▸ What is expected: Give every line of the data again, unchanged, but with no pictures.

▸ Recorded information:
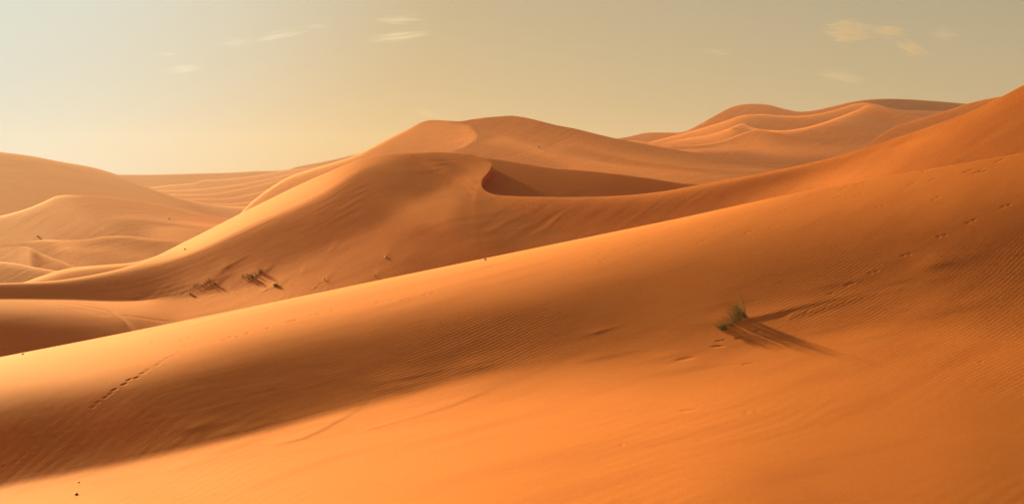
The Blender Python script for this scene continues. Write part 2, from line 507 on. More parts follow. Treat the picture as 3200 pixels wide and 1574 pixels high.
def relief_fore(P, PX, PY):
    rnd = random.Random(4)
    # the trail that comes down the slope at left
    trail = [(960,934),(945,938),(915,948),(880,956),(862,962),(832,975),(800,988),(776,996),(735,1008),(705,1020),(668,1035),(640,1048),
             (610,1063),(583,1078),(562,1099),(543,1109),(528,1118),(505,1130),(488,1141),(465,1156),(447,1164),(425,1176),(405,1187),(385,1201),
             (360,1217),(345,1226),(328,1238),(308,1253),(292,1267),(98,1410),(72,1424),(44,1441),(14,1459)]
    for k, (x, y) in enumerate(trail):
        big = 1.0 if 14 <= k <= 24 else 0.7
        press(P, PX, PY, x + rnd.uniform(-4, 4), y + rnd.uniform(-3, 3), 0.085 * big, 0.060, 0.014 * big, math.radians(40 + rnd.uniform(-15, 15)))
    for x, y in ((720,1052),(700,1060),(742,1050),(775,1040),(838,1025),(900,1005),(915,1002),(925,998),(975,985),(992,980),(1040,970),
                 (1180,947),(1260,938),(1280,932),(1330,918),(1350,914),(568,1060),(595,1055),(480,1065)):
        press(P, PX, PY, x, y, 0.09, 0.06, 0.018, math.radians(35 + rnd.uniform(-20, 20)))
    # paired prints over the crest at right
    for x, y in ((125,1077),(160,1110),(250,1047),(380,1015),(530,980),(665,945),(705,1005),(800,915),(925,885),(1047,855),(1050,830),
                 (980,947),(1115,920),(1175,828),(1330,785),(1600,740),(1480,752),(1520,702),(1605,676),(1900,682),(2015,657),(1720,805),
                 (2035,760),(2270,608),(2220,606),(2300,612),(2400,548),(2235,890),(2065,970),(1865,1077),(1545,1243),(1680,1175),(2430,803),
                 (10,1100),(1980,600)):
        sx_, sy_ = 1800 + x / 1.81, 200 + y / 1.81
        for q in (-1, 1):
            press(P, PX, PY, sx_ + q * 8 + rnd.uniform(-2, 2), sy_ - q * 3 + rnd.uniform(-1.5, 1.5), 0.095, 0.06, 0.009, math.radians(25 + rnd.uniform(-20, 20)))
    # odd hollows and knobs
    for x, y, r, d in ((1530,833,0.22,0.06),(1545,829,0.16,0.04),(2595,918,0.12,0.035),(2655,888,0.12,0.03),(2140,1281,0.14,0.05),(2165,1279,0.14,0.05),
                       (2335,1290,0.10,0.04),(2365,1285,0.10,0.03),(1942,1387,0.05,0.04),(2245,1064,0.09,0.09),(2262,1061,0.07,0.08),(2312,1055,0.16,0.06),
                       (2365,1036,0.16,0.05),(2330,1137,0.12,0.06),(2350,1134,0.10,0.05),(1370,1436,0.05,0.03),(1200,1505,0.05,0.03),(3065,1131,0.08,0.04),
                       (2240,1083,0.2,0.04),(2140,1120,0.3,0.03)):
        press(P, PX, PY, x, y, r, r * 0.4, d * 0.28, math.radians(20 + rnd.uniform(-20, 20)))
    # the drift blown behind the tuft and low scarps across the floor
    ridge(P, PX, PY, [(2290,1012,0.5),(2335,999,0.95),(2400,983,1.0),(2470,967,0.85),(2560,945,0.55),(2660,922,0.3),(2780,890,0.0)], 0.026, 0.22, 0.5)
    for k in range(18):
        x0 = 2470 + k * 20; y0 = 984 - k * 5.0
        ridge(P, PX, PY, [(x0 - 12, y0 + 20, 0.0), (x0 + 2, y0 + 2, 1.0), (x0 + 20, y0 - 14, 0.0)], 0.009 * (1 - k / 24), 0.06, 0.07)
    ridge(P, PX, PY, [(1848,1044,0.2),(1870,1037,1.0),(1900,1028,0.5),(1940,1018,0.1)], 0.008, 0.06, 0.25)
    ridge(P, PX, PY, [(840,1394,0.0),(862,1389,0.6),(947,1371,1.0),(1005,1341,1.0),(1060,1312,0.7),(1122,1272,0.2)], 0.018, 0.09, 0.5)
    ridge(P, PX, PY, [(1120,1346,0.0),(1170,1337,1.0),(1300,1301,0.9),(1400,1268,0.8),(1489,1233,0.6),(1560,1200,0.1)], 0.014, 0.09, 0.5)
    ridge(P, PX, PY, [(640,1425,0.0),(700,1405,0.7),(760,1385,0.9),(820,1362,0.1)], 0.010, 0.15, 0.4)
    ridge(P, PX, PY, [(120,1520,0.0),(200,1500,0.7),(280,1478,0.8),(330,1455,0.1)], 0.009, 0.15, 0.4)
    # sheets of blown sand lying along the floor
    for k in range(46):
        x0 = rnd.uniform(-100, 2900); y0 = 1560 - 0.235 * x0 + rnd.uniform(-90, 150)
        ln = rnd.uniform(150, 420)
        ridge(P, PX, PY, [(x0, y0, 0.0), (x0 + ln * 0.4, y0 - ln * 0.085 + rnd.uniform(-6, 6), 1.0), (x0 + ln, y0 - ln * 0.21, 0.0)],
              rnd.uniform(0.002, 0.008), rnd.uniform(0.12, 0.3), rnd.uniform(0.3, 0.7))
    return P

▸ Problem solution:
The Blender Python script for this scene continues. Write part 2, from line 507 on. More parts follow. Treat the picture as 3200 pixels wide and 1574 pixels high.
def relief_fore(P, PX, PY):
    rnd = random.Random(4)
    # the trail that comes down the slope at left
    trail = [(960,934),(945,938),(915,948),(880,956),(862,962),(832,975),(800,988),(776,996),(735,1008),(705,1020),(668,1035),(640,1048),
             (610,1063),(583,1078),(562,1099),(543,1109),(528,1118),(505,1130),(488,1141),(465,1156),(447,1164),(425,1176),(405,1187),(385,1201),
             (360,1217),(345,1226),(328,1238),(308,1253),(292,1267),(98,1410),(72,1424),(44,1441),(14,1459)]
    for k, (x, y) in enumerate(trail):
        big = 1.0 if 14 <= k <= 24 else 0.7
        press(P, PX, PY, x + rnd.uniform(-4, 4), y + rnd.uniform(-3, 3), 0.085 * big, 0.060, 0.014 * big, math.radians(40 + rnd.uniform(-15, 15)))
    for x, y in ((720,1052),(700,1060),(742,1050),(775,1040),(838,1025),(900,1005),(915,1002),(925,998),(975,985),(992,980),(1040,970),
                 (1180,947),(1260,938),(1280,932),(1330,918),(1350,914),(568,1060),(595,1055),(480,1065)):
        press(P, PX, PY, x, y, 0.09, 0.06, 0.018, math.radians(35 + rnd.uniform(-20, 20)))
    # paired prints over the crest at right
    for x, y in ((125,1077),(160,1110),(250,1047),(380,1015),(530,980),(665,945),(705,1005),(800,915),(925,885),(1047,855),(1050,830),
                 (980,947),(1115,920),(1175,828),(1330,785),(1600,740),(1480,752),(1520,702),(1605,676),(1900,682),(2015,657),(1720,805),
                 (2035,760),(2270,608),(2220,606),(2300,612),(2400,548),(2235,890),(2065,970),(1865,1077),(1545,1243),(1680,1175),(2430,803),
                 (10,1100),(1980,600)):
        sx_, sy_ = 1800 + x / 1.81, 200 + y / 1.81
        for q in (-1, 1):
            press(P, PX, PY, sx_ + q * 8 + rnd.uniform(-2, 2), sy_ - q * 3 + rnd.uniform(-1.5, 1.5), 0.095, 0.06, 0.009, math.radians(25 + rnd.uniform(-20, 20)))
    # odd hollows and knobs
    for x, y, r, d in ((1530,833,0.22,0.06),(1545,829,0.16,0.04),(2595,918,0.12,0.035),(2655,888,0.12,0.03),(2140,1281,0.14,0.05),(2165,1279,0.14,0.05),
                       (2335,1290,0.10,0.04),(2365,1285,0.10,0.03),(1942,1387,0.05,0.04),(2245,1064,0.09,0.09),(2262,1061,0.07,0.08),(2312,1055,0.16,0.06),
                       (2365,1036,0.16,0.05),(2330,1137,0.12,0.06),(2350,1134,0.10,0.05),(1370,1436,0.05,0.03),(1200,1505,0.05,0.03),(3065,1131,0.08,0.04),
                       (2240,1083,0.2,0.04),(2140,1120,0.3,0.03)):
        press(P, PX, PY, x, y, r, r * 0.4, d * 0.28, math.radians(20 + rnd.uniform(-20, 20)))
    # the drift blown behind the tuft and low scarps across the floor
    ridge(P, PX, PY, [(2290,1012,0.5),(2335,999,0.95),(2400,983,1.0),(2470,967,0.85),(2560,945,0.55),(2660,922,0.3),(2780,890,0.0)], 0.026, 0.22, 0.5)
    for k in range(18):
        x0 = 2470 + k * 20; y0 = 984 - k * 5.0
        ridge(P, PX, PY, [(x0 - 12, y0 + 20, 0.0), (x0 + 2, y0 + 2, 1.0), (x0 + 20, y0 - 14, 0.0)], 0.009 * (1 - k / 24), 0.06, 0.07)
    ridge(P, PX, PY, [(1848,1044,0.2),(1870,1037,1.0),(1900,1028,0.5),(1940,1018,0.1)], 0.008, 0.06, 0.25)
    ridge(P, PX, PY, [(840,1394,0.0),(862,1389,0.6),(947,1371,1.0),(1005,1341,1.0),(1060,1312,0.7),(1122,1272,0.2)], 0.018, 0.09, 0.5)
    ridge(P, PX, PY, [(1120,1346,0.0),(1170,1337,1.0),(1300,1301,0.9),(1400,1268,0.8),(1489,1233,0.6),(1560,1200,0.1)], 0.014, 0.09, 0.5)
    ridge(P, PX, PY, [(640,1425,0.0),(700,1405,0.7),(760,1385,0.9),(820,1362,0.1)], 0.010, 0.15, 0.4)
    ridge(P, PX, PY, [(120,1520,0.0),(200,1500,0.7),(280,1478,0.8),(330,1455,0.1)], 0.009, 0.15, 0.4)
    # sheets of blown sand lying along the floor
    for k in range(46):
        x0 = rnd.uniform(-100, 2900); y0 = 1560 - 0.235 * x0 + rnd.uniform(-90, 150)
        ln = rnd.uniform(150, 420)
        ridge(P, PX, PY, [(x0, y0, 0.0), (x0 + ln * 0.4, y0 - ln * 0.085 + rnd.uniform(-6, 6), 1.0), (x0 + ln, y0 - ln * 0.21, 0.0)],
              rnd.uniform(0.002, 0.008), rnd.uniform(0.12, 0.3), rnd.uniform(0.3, 0.7))
    return P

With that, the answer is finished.